From Kelli Arena and Jeanne Meserve
CNN Washington

WASHINGTON (CNN) -- The announcement expected Thursday night from President Bush regarding a reorganized office of homeland security does not come as a surprise to many officials within the FBI and intelligence communities, nor among non-government analysts. But a state homeland security official doubts Congress will go along.

FBI officials Thursday told CNN the agency was fully briefed about the president's intentions before word began to come out. One senior FBI official said that since September 11 "it has become clear that there are so many different agencies involved in intelligence gathering in one way or another that there is a need to have it gathered in one place."
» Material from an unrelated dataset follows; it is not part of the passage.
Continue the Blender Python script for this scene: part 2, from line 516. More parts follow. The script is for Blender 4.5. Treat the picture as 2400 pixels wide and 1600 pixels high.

This source was positive about the concept of a free-standing department, saying "it sounds right that it would not be the CIA or FBI, but an outside agency" coordinating a broad range of domestic security efforts.

Some officials within the intelligence community expressed curiosity about how such an agency would work. One summed it up as good in theory, perhaps difficult in practice. Another suggested the challenge would be to change the long-established culture among intelligence philosophies.

Intelligence experts outside the government said the change is common sense. One analyst told CNN Homeland Security Office Director Tom Ridge's job "looked, felt and smelled like a Cabinet position, so finally the Bush administration has decided to call it what it is," at a time Congress has been pushing for oversight of such an agency with broad law enforcement functioning.

But a state homeland security official doubted that lawmakers will approve the Bush proposal. This official Thursday told CNN it "sounds great but it's dead on arrival on Capitol Hill. ... They will never go for this."

Expressing skepticism that lawmakers would be willing to forgo what he called "committee stovepiping that lets them barrel-out pork" to their districts, this official called the White House proposal a clever maneuver to divert attention from the hearings into intelligence failures surrounding September 11.